Finansal okuryazarlık dediğimiz şey temel finansal kavramların bilinmesi ve bunların para yönetiminde kullanılabilmesidir. Yani kısacası kişinin finansal bilgisiyle para yönetim becerisinin gelişmesidir. Burada iki şey önemlidir. Birincisi enflasyon, paranın zaman değeri riski gibi finansal kavramların bilinmesidir. İkincisi ise bunların finansal kararlarda uygulanabilmesidir. Dolasıyla burada sadece bilgi yeterli değil, kişinin davranışlarının da bu olgunlukta olması gerekir.

“TÜRKİYE’DE FİRMALAR BORÇLANMA YÖNTEMİ İLE FİNANSMAN KULLANDIKLARI İÇİN FAİZ YÜKÜ ÜSTLENİYORLAR”

  • Türkiye’deki işletmeler finansman kullanmayı biliyorlar mı?

Finansman dediğimiz şey işletmenin finansal kaynak bulabilmesidir. Finansman kaynakları da borçlanma tipi, sermaye tipi, otofinansman ve diğer yöntemler şeklinde ayrılır. Borçlanma tipi dediğimiz finansman; klasik, kısa vadeli kredi kullanılmasıdır. Türkiye’de en yaygın finansman kaynağı kredi şeklindedir. Sermaye tipi finansman yöntemi ise firmanın uzun vadeli sermaye piyasası gibi araçlardan kaynak bulabilmesidir. Uzun vadeli olması ve daha düşük maliyetli olması nedeniyle daha avantajlıdır.
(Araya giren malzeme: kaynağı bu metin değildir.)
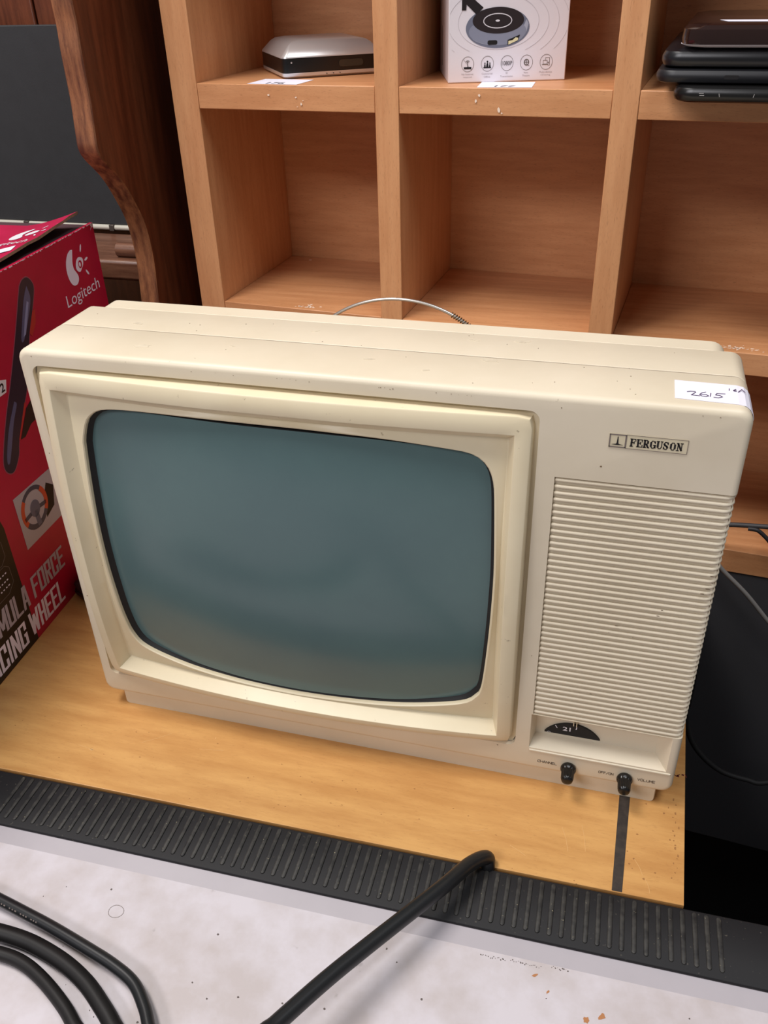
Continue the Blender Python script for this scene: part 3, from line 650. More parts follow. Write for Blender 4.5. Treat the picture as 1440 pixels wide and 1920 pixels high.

Bunlardan en bilinen yöntem; pay senetlerinin borsada halka arz edilmesidir. Üçüncü yöntem; otofinansman şirketin kendi kaynaklarından finansman yaratmasıdır. Karını sermayeye eklemek bunun yöntemlerinden biridir. Diğer dediğimiz tip ise; melek yatırımcı, kitle fonlaması gibi kaynaklardır. Türkiye’de firmalar borçlanma yöntemi ile finansman kullanıyor, bu nedenle de faiz yükü üstlenmek durumunda kalıyorlar. Borçlanma dışındaki finansman yöntemleri ise yeterince yaygın değil. Bu nedenle firmalar finansman sağlama konusunda kendilerini geliştirmeliler.

“AĞUSTOS AYI VERİLERİNE GÖRE ÖZEL SEKTÖRÜN BORCU 162 MİLYAR DOLAR SEVİYESİNDE”

  • Günümüzde birçok firma bankalardan kredi kullanıyor. Peki bu kredileri doğru kullanabiliyorlar mı?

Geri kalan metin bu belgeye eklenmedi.